Creative drive as MacPherson starts new job

Robin MacPherson: 'struck by the breadth and the depth of the creativity in the islands' - Photo: Hans J Marter/ShetNews

THE UNIVERSITY of the Highlands and Islands’ first chair of creative industries has vowed to boost the status of the arts in the north of Scotland as he begins his new job.

Professor Robin MacPherson took up the Shetland College-based post in August as the university increases its creative activity.


The former Napier University director is bringing with him a wealth of experience, having been involved in film and television since the late 1980s.

MacPherson produced the BAFTA-nominated drama The Butterfly Man and he helped to establish Screen Academy Scotland in 2005.

The professor is now settling into the new job, which is partly funded by Shetland Islands Council, Highlands and Islands Enterprise and Creative Scotland, as he gets used to life on the isles.

MacPherson cites three main areas that he will be involved in on a day-to-day basis: research, curriculum development and knowledge exchange.

This will entail investigating the links between the Highlands and Islands and the creative sector’s businesses, for example, as well as building the UHI’s portfolio of culture-based offerings.


“One of the things the UHI is looking to do is to develop a degree offer,” he said.

“This is so that students in the Highlands and Islands have more of a choice – they won’t have to go to Edinburgh, Glasgow or London, for example, to study.”

So what exactly are the creative industries? “There’s been a bit of time spent trying to define that,” he laughed.

“The obvious ones are fashion, textiles, music, broadcasting, film, publishing and craft. One of the interesting things is that a lot of creative jobs are not in the creative industries.

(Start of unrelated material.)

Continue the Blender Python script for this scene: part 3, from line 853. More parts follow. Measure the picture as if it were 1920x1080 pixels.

“You could work in the oil industry as a graphic designer, for example. It ranges from subsidised art forms through to others areas, so it’s very diverse. It’s a catch-all term.”

Shetland is known for many cultural exports, and MacPherson cited textiles, craft and music as three areas the isles have a “global reputation” in.

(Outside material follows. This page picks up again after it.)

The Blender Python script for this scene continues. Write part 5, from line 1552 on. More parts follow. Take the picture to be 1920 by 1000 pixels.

The UHI currently gives Shetland students the chance to learn in some of those fields through courses such as contemporary textiles and applied music.

“There’s a lot of opportunity in Shetland, particularly with the growing digital nature of creative opportunities,” he added.

“There’s an opportunity to build up the brand of Shetland internationally.

“We’ll also be able to identify where there’s opportunities for jobs and business turnover in Shetland.

“We can work with businesses to identify ways in which to take things globally. If you’re a craft maker in Shetland, you can be selling to customers worldwide. They may need help to see that there’s demand there, or to see there’s opportunities.


“There’s also developing the offering at the Shetland College and across the UHI networks for students, as well as for people returning through post-graduate opportunities.”

MacPherson left his job at Edinburgh’s Napier University to help launch the UHI’s new creative drive in the far north of Scotland.

It seems Shetland, however, has been on his mind ever since he set foot on the isles two years ago.

“I first came to Shetland a couple of years ago and I was just really struck by the breadth and the depth of the creativity in the islands,” he said.

“With video conferencing, being based in Shetland is possible in a way which might have been very difficult ten years ago. And I’m sure a change of scenery for me will blow the cobwebs off.”